— Start of RECORDED INFORMATION —
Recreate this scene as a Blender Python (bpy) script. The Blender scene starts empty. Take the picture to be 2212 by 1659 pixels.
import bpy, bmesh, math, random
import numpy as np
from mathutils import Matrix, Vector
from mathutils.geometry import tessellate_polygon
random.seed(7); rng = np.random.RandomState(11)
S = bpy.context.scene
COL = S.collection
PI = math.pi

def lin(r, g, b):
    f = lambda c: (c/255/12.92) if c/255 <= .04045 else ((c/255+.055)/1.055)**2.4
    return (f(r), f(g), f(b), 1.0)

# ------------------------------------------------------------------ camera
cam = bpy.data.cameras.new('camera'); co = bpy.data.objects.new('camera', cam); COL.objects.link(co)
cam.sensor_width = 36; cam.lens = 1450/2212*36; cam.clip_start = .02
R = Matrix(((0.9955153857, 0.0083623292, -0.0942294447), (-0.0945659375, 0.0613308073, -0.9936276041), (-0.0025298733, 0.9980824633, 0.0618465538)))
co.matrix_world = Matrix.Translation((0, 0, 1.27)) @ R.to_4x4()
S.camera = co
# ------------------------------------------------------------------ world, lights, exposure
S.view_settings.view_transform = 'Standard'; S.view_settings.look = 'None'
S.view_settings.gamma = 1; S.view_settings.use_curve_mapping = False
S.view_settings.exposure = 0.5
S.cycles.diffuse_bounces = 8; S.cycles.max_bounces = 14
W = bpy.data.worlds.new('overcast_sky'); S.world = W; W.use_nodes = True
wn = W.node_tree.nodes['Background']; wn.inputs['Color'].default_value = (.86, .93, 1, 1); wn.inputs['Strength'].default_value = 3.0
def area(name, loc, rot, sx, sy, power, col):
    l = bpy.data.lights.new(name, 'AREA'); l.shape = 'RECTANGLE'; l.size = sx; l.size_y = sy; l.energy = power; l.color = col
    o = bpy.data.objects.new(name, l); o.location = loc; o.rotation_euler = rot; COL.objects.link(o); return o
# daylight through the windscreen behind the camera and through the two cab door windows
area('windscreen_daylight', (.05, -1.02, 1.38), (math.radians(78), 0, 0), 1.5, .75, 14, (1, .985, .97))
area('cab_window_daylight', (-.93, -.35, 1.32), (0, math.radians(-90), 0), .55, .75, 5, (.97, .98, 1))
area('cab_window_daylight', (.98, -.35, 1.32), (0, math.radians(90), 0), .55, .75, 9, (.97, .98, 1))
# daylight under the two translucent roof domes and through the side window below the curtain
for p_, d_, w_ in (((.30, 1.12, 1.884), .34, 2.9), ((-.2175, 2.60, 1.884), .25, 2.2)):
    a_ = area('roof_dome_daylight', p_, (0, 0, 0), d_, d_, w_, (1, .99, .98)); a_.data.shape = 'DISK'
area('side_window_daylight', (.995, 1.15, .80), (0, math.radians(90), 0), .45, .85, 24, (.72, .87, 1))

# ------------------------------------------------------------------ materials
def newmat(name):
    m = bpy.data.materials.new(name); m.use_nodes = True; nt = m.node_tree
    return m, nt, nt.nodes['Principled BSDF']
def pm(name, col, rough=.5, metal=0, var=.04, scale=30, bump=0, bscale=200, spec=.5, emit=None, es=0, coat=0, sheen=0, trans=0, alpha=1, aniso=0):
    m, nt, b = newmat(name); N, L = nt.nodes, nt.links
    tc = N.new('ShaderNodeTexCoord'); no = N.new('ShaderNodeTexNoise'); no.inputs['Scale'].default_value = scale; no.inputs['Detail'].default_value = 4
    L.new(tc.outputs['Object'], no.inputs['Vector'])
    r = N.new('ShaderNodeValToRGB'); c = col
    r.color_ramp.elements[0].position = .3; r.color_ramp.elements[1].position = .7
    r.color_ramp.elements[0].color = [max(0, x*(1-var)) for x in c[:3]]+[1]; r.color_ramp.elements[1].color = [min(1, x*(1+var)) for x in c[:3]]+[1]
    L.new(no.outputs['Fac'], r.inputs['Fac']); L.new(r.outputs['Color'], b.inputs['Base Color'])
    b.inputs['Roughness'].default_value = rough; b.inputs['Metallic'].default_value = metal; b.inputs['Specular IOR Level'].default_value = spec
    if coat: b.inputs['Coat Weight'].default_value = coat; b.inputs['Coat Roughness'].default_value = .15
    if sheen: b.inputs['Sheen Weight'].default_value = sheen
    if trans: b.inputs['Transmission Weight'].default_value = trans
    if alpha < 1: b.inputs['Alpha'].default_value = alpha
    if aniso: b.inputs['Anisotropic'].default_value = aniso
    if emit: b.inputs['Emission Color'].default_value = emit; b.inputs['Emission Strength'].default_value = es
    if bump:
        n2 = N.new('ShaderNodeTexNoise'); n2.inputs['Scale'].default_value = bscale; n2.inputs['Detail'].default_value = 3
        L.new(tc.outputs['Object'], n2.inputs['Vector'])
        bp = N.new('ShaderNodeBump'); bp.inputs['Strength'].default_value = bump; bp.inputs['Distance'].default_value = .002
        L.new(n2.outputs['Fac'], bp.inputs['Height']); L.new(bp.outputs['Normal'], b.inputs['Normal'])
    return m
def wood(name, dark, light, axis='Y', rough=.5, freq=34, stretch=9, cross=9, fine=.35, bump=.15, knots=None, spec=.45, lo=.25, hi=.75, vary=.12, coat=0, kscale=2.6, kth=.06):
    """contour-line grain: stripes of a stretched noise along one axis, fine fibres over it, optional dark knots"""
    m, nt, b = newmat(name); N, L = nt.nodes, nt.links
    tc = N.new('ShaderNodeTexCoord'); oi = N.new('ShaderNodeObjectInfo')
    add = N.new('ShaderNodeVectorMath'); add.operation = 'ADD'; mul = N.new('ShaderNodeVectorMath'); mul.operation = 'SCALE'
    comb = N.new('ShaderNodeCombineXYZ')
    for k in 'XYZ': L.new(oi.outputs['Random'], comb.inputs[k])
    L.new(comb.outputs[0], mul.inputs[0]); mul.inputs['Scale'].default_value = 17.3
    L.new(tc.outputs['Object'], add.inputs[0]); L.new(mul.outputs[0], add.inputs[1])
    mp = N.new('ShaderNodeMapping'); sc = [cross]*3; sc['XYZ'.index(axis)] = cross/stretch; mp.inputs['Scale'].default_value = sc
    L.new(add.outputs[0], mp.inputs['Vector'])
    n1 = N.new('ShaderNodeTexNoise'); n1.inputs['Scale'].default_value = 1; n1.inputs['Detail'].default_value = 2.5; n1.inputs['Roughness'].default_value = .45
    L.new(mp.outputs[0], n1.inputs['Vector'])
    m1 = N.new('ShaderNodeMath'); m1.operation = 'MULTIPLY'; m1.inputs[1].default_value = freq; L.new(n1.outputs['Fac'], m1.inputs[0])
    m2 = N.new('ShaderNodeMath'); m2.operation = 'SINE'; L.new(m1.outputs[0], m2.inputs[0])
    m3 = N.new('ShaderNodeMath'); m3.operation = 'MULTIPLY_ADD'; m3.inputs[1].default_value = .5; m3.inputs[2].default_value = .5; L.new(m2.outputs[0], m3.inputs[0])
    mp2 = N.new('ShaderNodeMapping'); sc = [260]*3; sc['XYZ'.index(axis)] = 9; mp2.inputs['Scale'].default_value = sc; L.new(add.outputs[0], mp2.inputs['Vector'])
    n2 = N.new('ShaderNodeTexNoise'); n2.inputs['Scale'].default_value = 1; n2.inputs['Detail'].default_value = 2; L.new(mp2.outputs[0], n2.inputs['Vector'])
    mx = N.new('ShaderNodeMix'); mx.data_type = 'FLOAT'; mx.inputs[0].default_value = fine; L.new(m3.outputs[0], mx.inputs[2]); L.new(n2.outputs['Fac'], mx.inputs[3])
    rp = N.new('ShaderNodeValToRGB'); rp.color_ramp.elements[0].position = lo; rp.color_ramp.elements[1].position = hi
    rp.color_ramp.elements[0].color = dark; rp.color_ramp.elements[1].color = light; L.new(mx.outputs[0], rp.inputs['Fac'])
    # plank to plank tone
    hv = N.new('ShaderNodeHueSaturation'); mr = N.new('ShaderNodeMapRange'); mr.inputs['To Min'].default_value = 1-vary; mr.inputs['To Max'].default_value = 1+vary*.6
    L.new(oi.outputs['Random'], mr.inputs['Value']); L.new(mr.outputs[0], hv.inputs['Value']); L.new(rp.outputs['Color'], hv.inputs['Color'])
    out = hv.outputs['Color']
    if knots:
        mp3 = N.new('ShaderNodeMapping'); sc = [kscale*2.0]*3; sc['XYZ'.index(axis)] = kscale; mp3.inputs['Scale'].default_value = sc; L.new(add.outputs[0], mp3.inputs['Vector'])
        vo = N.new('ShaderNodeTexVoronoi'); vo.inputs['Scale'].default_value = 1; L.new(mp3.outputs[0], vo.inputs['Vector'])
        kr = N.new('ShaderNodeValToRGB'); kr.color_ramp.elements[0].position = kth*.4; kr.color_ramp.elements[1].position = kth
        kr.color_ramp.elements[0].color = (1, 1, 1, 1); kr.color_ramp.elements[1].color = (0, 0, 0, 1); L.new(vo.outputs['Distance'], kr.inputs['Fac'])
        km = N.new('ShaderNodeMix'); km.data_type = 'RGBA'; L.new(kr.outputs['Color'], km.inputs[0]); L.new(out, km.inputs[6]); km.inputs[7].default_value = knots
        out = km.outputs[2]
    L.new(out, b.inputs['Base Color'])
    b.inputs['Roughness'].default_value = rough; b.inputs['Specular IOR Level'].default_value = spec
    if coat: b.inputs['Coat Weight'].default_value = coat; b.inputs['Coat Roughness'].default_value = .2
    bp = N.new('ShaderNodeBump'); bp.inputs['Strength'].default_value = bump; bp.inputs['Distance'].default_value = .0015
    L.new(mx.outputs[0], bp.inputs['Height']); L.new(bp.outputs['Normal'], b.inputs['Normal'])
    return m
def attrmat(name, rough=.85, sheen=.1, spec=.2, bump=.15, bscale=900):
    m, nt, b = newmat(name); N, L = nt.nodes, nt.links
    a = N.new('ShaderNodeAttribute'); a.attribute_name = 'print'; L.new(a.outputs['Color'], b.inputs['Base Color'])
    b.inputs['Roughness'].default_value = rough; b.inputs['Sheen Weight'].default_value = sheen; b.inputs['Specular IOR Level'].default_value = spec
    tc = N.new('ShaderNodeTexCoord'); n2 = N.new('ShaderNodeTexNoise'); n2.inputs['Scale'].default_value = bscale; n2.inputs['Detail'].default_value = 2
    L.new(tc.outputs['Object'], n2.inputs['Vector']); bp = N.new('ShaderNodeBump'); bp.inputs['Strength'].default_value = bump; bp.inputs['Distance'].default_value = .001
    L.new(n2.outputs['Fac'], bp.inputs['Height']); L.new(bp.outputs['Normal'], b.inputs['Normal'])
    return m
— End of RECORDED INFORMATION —
## TASK STATEMENT
Everything from the first line of the material through the line containing "return (f(r), f(g), f(b), 1.0)" is to be printed exactly; lines after that are to be left out.

## EXPECTED ANSWER
Recreate this scene as a Blender Python (bpy) script. The Blender scene starts empty. Take the picture to be 2212 by 1659 pixels.
import bpy, bmesh, math, random
import numpy as np
from mathutils import Matrix, Vector
from mathutils.geometry import tessellate_polygon
random.seed(7); rng = np.random.RandomState(11)
S = bpy.context.scene
COL = S.collection
PI = math.pi

def lin(r, g, b):
    f = lambda c: (c/255/12.92) if c/255 <= .04045 else ((c/255+.055)/1.055)**2.4
    return (f(r), f(g), f(b), 1.0)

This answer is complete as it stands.